Il n’est donc pas nécessaire de saisir par télécopie le Tribunal administratif, l’étranger peut le faire directement en s’adressant aux agents du Centre de rétention administrative (CRA).

Selon une jurisprudence ancienne, si le recours a été remis à l'administration dans les délais, mais n'a pas été transmis en temps utile au greffe du tribunal administratif, il reste recevable (CE, 27 janv. 1992, n° 125409).

De même, si, dans le délai de recours contentieux, l'étranger manifeste devant le juge judiciaire sa volonté de déposer une requête contre la mesure de reconduite à la frontière, mais qu'il n'a pas été mis à même de le faire à l'issue de l'audience, la forclusion ne lui est pas opposable (CE, 19 juin 1998, n° 183002).

Il est donc nécessaire de vérifier les mentions figurant sur les ordonnances du juge des libertés et de la détention (JLD), si tel a été le cas.

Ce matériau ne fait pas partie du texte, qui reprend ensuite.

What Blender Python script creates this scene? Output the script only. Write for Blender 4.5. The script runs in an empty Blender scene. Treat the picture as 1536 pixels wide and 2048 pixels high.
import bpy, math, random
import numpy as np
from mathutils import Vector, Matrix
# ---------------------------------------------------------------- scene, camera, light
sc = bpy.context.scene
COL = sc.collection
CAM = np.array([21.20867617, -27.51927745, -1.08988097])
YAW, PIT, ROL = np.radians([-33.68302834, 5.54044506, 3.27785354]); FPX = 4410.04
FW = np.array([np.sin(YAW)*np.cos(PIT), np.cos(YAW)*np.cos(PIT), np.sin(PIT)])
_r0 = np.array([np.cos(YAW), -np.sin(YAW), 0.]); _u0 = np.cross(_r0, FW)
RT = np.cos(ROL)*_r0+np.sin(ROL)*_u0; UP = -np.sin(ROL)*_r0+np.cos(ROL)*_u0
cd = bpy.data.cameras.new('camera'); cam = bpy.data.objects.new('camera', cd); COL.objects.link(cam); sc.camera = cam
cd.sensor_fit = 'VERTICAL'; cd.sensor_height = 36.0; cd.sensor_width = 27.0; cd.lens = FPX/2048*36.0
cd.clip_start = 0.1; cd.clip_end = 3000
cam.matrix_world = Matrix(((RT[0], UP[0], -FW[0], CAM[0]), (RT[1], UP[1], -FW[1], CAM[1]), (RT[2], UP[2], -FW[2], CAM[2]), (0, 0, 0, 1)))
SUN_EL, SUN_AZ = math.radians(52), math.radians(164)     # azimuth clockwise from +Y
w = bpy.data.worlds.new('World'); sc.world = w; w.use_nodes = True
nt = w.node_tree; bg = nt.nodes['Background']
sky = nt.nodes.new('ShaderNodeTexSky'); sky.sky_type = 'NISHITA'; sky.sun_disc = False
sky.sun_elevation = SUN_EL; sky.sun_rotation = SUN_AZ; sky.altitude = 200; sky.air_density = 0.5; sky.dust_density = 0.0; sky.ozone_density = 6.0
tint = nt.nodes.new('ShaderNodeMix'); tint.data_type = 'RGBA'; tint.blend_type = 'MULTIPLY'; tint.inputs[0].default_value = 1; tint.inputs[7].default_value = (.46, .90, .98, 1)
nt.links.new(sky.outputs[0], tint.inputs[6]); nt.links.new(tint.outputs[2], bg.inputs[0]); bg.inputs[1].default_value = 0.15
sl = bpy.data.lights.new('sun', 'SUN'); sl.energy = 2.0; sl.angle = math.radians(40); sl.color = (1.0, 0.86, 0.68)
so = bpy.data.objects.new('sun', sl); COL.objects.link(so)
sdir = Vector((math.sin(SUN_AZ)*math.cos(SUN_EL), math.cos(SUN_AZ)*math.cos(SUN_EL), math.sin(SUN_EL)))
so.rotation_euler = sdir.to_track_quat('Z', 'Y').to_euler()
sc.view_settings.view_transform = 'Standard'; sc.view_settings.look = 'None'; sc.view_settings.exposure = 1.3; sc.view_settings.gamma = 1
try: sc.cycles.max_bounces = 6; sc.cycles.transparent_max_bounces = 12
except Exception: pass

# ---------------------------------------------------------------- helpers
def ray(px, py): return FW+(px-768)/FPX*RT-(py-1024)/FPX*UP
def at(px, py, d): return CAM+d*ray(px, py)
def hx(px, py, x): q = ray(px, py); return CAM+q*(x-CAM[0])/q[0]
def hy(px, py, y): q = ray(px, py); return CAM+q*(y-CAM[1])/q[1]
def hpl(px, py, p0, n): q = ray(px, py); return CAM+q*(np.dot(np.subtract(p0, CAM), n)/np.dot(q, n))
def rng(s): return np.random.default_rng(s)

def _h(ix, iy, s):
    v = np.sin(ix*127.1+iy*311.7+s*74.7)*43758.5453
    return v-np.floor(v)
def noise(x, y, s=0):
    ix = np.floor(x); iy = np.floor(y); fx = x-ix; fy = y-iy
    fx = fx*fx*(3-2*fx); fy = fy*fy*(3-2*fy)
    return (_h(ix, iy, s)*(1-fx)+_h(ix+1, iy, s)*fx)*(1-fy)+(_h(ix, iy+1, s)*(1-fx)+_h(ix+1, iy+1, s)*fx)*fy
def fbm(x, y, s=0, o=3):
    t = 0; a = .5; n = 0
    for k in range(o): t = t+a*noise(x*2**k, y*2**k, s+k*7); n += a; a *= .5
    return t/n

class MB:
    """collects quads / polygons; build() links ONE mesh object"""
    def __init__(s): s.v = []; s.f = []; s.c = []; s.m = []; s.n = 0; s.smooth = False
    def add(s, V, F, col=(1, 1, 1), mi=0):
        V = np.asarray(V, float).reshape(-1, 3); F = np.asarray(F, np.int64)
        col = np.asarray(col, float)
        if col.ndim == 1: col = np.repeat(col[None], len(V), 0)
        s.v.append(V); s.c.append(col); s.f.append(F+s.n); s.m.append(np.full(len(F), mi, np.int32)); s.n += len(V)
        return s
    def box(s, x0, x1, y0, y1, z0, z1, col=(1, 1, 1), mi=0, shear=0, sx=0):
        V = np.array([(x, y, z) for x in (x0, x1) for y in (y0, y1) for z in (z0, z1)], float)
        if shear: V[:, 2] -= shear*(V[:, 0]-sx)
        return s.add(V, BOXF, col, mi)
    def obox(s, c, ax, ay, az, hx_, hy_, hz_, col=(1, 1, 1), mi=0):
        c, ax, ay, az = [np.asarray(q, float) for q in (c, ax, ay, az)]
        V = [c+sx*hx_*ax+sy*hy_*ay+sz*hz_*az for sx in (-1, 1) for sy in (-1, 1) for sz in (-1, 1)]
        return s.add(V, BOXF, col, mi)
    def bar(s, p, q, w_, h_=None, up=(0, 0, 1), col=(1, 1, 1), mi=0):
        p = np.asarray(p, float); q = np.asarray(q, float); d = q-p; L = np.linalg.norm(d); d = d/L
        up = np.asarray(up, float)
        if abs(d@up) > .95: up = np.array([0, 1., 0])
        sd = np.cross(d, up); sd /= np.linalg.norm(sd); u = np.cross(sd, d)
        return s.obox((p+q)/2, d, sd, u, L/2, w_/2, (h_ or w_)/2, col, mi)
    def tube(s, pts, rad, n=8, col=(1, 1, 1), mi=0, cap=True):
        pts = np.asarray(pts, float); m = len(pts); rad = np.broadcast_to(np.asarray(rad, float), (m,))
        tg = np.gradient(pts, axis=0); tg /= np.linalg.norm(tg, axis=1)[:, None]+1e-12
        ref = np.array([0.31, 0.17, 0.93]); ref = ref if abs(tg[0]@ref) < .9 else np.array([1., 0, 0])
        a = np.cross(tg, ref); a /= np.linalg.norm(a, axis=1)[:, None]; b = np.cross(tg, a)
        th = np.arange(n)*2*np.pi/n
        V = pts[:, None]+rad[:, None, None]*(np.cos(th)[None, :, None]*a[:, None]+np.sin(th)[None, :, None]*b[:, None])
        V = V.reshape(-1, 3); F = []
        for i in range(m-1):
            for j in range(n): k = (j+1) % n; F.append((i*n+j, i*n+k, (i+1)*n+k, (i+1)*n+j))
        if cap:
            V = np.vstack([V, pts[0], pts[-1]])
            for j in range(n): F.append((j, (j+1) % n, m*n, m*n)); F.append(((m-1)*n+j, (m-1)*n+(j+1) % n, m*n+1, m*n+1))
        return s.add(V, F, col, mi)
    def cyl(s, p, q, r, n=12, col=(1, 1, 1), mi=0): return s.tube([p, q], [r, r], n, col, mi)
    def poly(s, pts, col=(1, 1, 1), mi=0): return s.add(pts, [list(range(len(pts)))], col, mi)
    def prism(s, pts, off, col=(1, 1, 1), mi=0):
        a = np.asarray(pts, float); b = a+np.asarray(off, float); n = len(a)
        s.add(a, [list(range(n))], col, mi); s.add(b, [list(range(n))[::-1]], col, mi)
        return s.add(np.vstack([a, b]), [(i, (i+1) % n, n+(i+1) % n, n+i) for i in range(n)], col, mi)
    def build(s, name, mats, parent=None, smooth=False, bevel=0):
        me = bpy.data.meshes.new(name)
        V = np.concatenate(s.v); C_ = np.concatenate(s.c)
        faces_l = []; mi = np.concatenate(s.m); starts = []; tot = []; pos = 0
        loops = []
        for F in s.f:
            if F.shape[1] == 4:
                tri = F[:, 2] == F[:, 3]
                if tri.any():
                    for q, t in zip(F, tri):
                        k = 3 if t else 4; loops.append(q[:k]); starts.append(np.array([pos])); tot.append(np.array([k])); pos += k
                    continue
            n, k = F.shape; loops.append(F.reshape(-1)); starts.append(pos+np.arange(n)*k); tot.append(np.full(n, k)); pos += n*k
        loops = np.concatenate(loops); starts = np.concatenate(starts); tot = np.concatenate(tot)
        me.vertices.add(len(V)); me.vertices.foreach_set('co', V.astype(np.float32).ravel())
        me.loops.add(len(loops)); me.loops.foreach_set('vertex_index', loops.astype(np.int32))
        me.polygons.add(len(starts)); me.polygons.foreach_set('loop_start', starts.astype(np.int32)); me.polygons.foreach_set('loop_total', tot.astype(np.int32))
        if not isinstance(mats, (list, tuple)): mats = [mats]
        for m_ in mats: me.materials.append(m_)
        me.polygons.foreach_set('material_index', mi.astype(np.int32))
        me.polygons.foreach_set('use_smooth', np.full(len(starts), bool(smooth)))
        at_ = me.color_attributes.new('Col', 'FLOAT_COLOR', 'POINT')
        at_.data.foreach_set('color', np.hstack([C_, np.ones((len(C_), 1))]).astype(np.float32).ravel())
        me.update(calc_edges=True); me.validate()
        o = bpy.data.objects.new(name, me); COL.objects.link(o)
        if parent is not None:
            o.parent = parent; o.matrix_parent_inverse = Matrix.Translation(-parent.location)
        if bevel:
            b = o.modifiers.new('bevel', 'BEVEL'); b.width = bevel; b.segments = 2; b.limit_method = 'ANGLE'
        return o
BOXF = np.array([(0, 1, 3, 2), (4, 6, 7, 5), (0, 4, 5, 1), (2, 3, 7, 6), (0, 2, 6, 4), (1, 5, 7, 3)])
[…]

Enfin, la procédure de l'article L. 512-1, III du CESEDA cesse de s'appliquer dès qu'il est mis fin à l'assignation [administrative et non judiciaire] ou à la rétention de l'étranger, « pour quelque raison que ce soit ». Cela voudrait dire que s’il s’agit d’une intervention du JLD cela est également possible, et pas seulement à l’initiative de l’administration. Aussi, dès que la rétention a pris fin, la procédure de droit commun prévue à l'article L. 512-1, I du CESEDA redevient applicable et le recours formé par l'étranger contre l'OQTF prise à son encontre (mais également de l’ensemble des décisions subséquentes) relève de la formation collégiale du tribunal administratif (CE, avis, 29 déc. 2014, n° 382898).